Cette éducation pratique, au moiras dans ce qu’elle a de meilleur, fait souvenir de celle que les Athéniens donnaient à leurs enfans pour en faire des citoyens accomplis. Celle-là ne reposait pas seulement sur d’anciennes coutumes, elle était établie par la loi. Le législateur, qui pensait avec raison qu’un état n’a pas d’intérêt plus grave, avait pris soin d’en régler minutieusement les moindres détails. Un Athénien devait servir son pays de vingt ans à soixante ; pour s’y préparer, de dix-huit à vingt ans, il était éphèbe. On appelait éphébie un noviciat obligatoire que la république d’Athènes imposait à tous les jeunes gens, au moment où elle allait leur accorder des droits civils et politiques[1]. Ce qui est surtout remarquable dans l’institution athénienne, c’est ce qu’elle a de large et de complet. Le citoyen est appelé à remplir des fonctions multiples ; l’éphébie n’en néglige aucune. On exerce d’abord le jeune homme au service militaire ; il apprend sous des maîtres spéciaux le maniement des armes et des machines de guerre. Pendant qu’il habite les forteresses, on lui enseigne l’art d’attaquer et de défendre les places. Pour l’habituer à dormir sur la dure, on le fait camper dans la plaine, et il en assure ainsi la tranquillité. Dans cette éducation active, la gymnastique, on le pense bien, n’est pas oubliée ; tous les exercices qui rendent le corps souple et vigoureux, la course, le saut, la lutte, le pentathle, occupent une partie de ces journées si bien remplies.
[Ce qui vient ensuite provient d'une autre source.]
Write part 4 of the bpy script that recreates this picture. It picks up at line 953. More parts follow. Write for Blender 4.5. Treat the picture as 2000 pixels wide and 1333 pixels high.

Mais où l’on reconnaît surtout le génie d’Athènes, c’est que l’esprit n’est pas plus négligé que le corps. En même temps que soldat, l’éphèbe est écolier ; pendant qu’il s’exerce au métier des armes, il achève son instruction littéraire. Il suit les leçons des grammairiens, des rhéteurs, des philosophes les plus renommés. Il apprend la musique et chante des chœurs avec ses camarades. De temps en temps, on les fait composer entre eux : il faut qu’ils écrivent une pièce de vers dans le genre épique ou quelque discours, et l’on distribue des récompenses aux plus habiles. Ces travaux si difficiles, si variés, ne suffisent pas encore : voici un apprentissage plus important qu’on impose à cette jeunesse. L’éphèbe va devenir citoyen ; dans quelques mois, il disposera de la république, il nommera les chefs de l’état, il jugera leur conduite, il décidera de la guerre ou de la paix. Comment admettre qu’il soit mis en

  1. J’emploie les expressions mêmes dont se sert M. Dumont dans son livre sur l’Éphébie attique, et je ne fais guère que résumer ses idées. L’éphébie est une de ces intitulions dont les écrivains anciens se sont peu occupés ; seuls, ou presque seuls, les textes épigraphiques nous en ont conservé le souvenir. Elle ne nous est bien connue que depuis les travaux de M. Dumont et de ses camarades, ou de ses élèves de l’École française d’Athènes.